** Begin SUPPLIED DATA **
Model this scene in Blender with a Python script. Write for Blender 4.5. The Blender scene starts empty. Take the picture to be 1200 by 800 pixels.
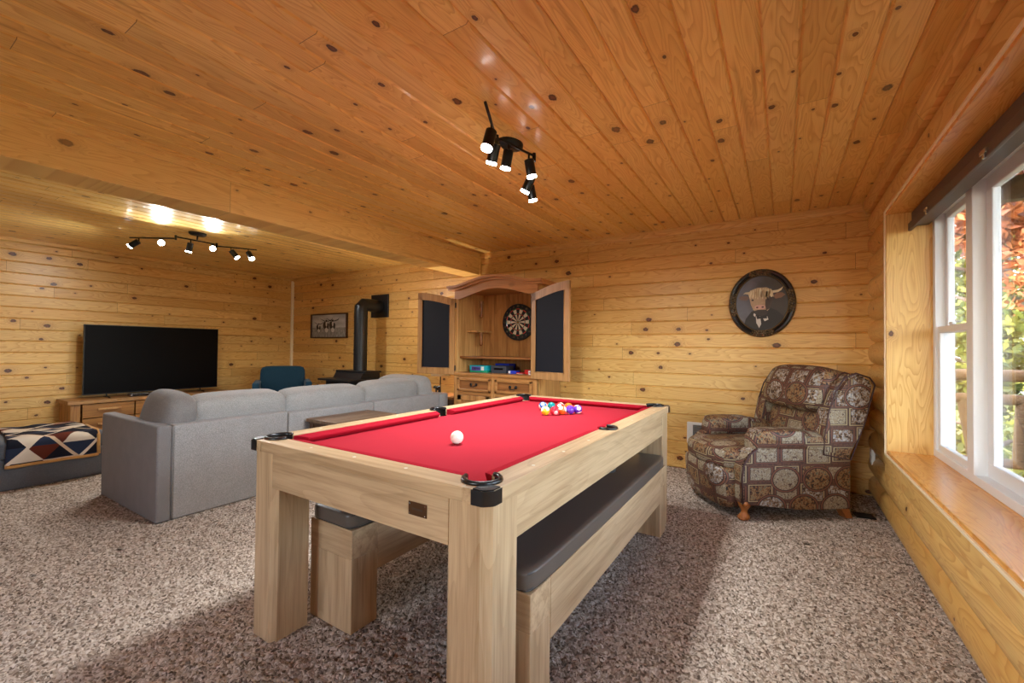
import bpy, bmesh, math, random
import numpy as np
from mathutils import Vector, Matrix
random.seed(7)
R = math.radians
PI = math.pi
scene = bpy.context.scene
COL = scene.collection

# ------------------------------------------------------------------ dimensions (metres)
XR, YB, ZC, XL, YF = 0.589, 4.545, 2.39, -7.575, -3.2     # right wall, back wall, ceiling, left wall, wall behind the viewer
BW = ZC / 18.0                                           # pine board width

def lin(c):
    c = c / 255.0
    return c / 12.92 if c <= 0.04045 else ((c + 0.055) / 1.055) ** 2.4
def rgb(r, g, b): return (lin(r), lin(g), lin(b), 1.0)

# ------------------------------------------------------------------ node helpers
class NT:
    def __init__(s, tree): s.t = tree; s.n = tree.nodes; s.l = tree.links
    def new(s, typ, **kw):
        n = s.n.new(typ)
        for k, v in kw.items(): setattr(n, k, v)
        return n
    def put(s, sock, v):
        if isinstance(v, bpy.types.NodeSocket): s.l.new(v, sock)
        elif v is not None: sock.default_value = v
    def m(s, op, a, b=None, c=None, clamp=False):
        n = s.new('ShaderNodeMath', operation=op); n.use_clamp = clamp
        s.put(n.inputs[0], a)
        if b is not None: s.put(n.inputs[1], b)
        if c is not None: s.put(n.inputs[2], c)
        return n.outputs[0]
    def vec(s, x, y, z):
        n = s.new('ShaderNodeCombineXYZ'); s.put(n.inputs[0], x); s.put(n.inputs[1], y); s.put(n.inputs[2], z); return n.outputs[0]
    def sep(s, v):
        n = s.new('ShaderNodeSeparateXYZ'); s.put(n.inputs[0], v); return n.outputs
    def white(s, v, dim='1D'):
        n = s.new('ShaderNodeTexWhiteNoise', noise_dimensions=dim)
        if dim == '1D': s.put(n.inputs['W'], v)
        else: s.put(n.inputs['Vector'], v)
        return n.outputs['Value'], n.outputs['Color']
    def noise(s, v, scale=1.0, detail=2.0, rough=0.5, dist=0.0):
        n = s.new('ShaderNodeTexNoise'); s.put(n.inputs['Vector'], v); s.put(n.inputs['Scale'], scale)
        s.put(n.inputs['Detail'], detail); s.put(n.inputs['Roughness'], rough); s.put(n.inputs['Distortion'], dist)
        return n.outputs['Fac']
    def voro(s, v, scale, feature='F1', out='Distance', rnd=1.0):
        n = s.new('ShaderNodeTexVoronoi', feature=feature); s.put(n.inputs['Vector'], v); s.put(n.inputs['Scale'], scale)
        n.inputs['Randomness'].default_value = rnd
        return n.outputs[out]
    def mix(s, f, a, b, mode='MIX'):
        n = s.new('ShaderNodeMix', data_type='RGBA', blend_type=mode); n.clamp_factor = True
        s.put(n.inputs[0], f); s.put(n.inputs[6], a); s.put(n.inputs[7], b); return n.outputs[2]
    def ramp(s, f, stops, interp='LINEAR'):
        n = s.new('ShaderNodeValToRGB'); n.color_ramp.interpolation = interp
        e = n.color_ramp.elements
        while len(e) < len(stops): e.new(0.5)
        for i, (p, c) in enumerate(stops): e[i].position = p; e[i].color = c
        s.put(n.inputs[0], f); return n.outputs[0]
    def smooth(s, x, a, b):
        n = s.new('ShaderNodeMapRange', interpolation_type='SMOOTHSTEP'); s.put(n.inputs[0], x)
        s.put(n.inputs[1], a); s.put(n.inputs[2], b); n.inputs[3].default_value = 0; n.inputs[4].default_value = 1
        return n.outputs[0]
    def hsv(s, col, h=0.5, sa=1.0, v=1.0):
        n = s.new('ShaderNodeHueSaturation'); s.put(n.inputs['Hue'], h); s.put(n.inputs['Saturation'], sa); s.put(n.inputs['Value'], v); s.put(n.inputs['Color'], col)
        return n.outputs[0]
    def bump(s, h, strength=0.3, dist=0.01):
        n = s.new('ShaderNodeBump'); n.inputs['Strength'].default_value = strength; n.inputs['Distance'].default_value = dist
        s.put(n.inputs['Height'], h); return n.outputs[0]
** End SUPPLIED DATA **
THE EXERCISE - Repeat only the lines from the beginning of the material through the line containing "def rgb(r, g, b): return", both ends kept, leaving pictures out.

RESPONSE -
Model this scene in Blender with a Python script. Write for Blender 4.5. The Blender scene starts empty. Take the picture to be 1200 by 800 pixels.
import bpy, bmesh, math, random
import numpy as np
from mathutils import Vector, Matrix
random.seed(7)
R = math.radians
PI = math.pi
scene = bpy.context.scene
COL = scene.collection

# ------------------------------------------------------------------ dimensions (metres)
XR, YB, ZC, XL, YF = 0.589, 4.545, 2.39, -7.575, -3.2     # right wall, back wall, ceiling, left wall, wall behind the viewer
BW = ZC / 18.0                                           # pine board width

def lin(c):
    c = c / 255.0
    return c / 12.92 if c <= 0.04045 else ((c + 0.055) / 1.055) ** 2.4
def rgb(r, g, b): return (lin(r), lin(g), lin(b), 1.0)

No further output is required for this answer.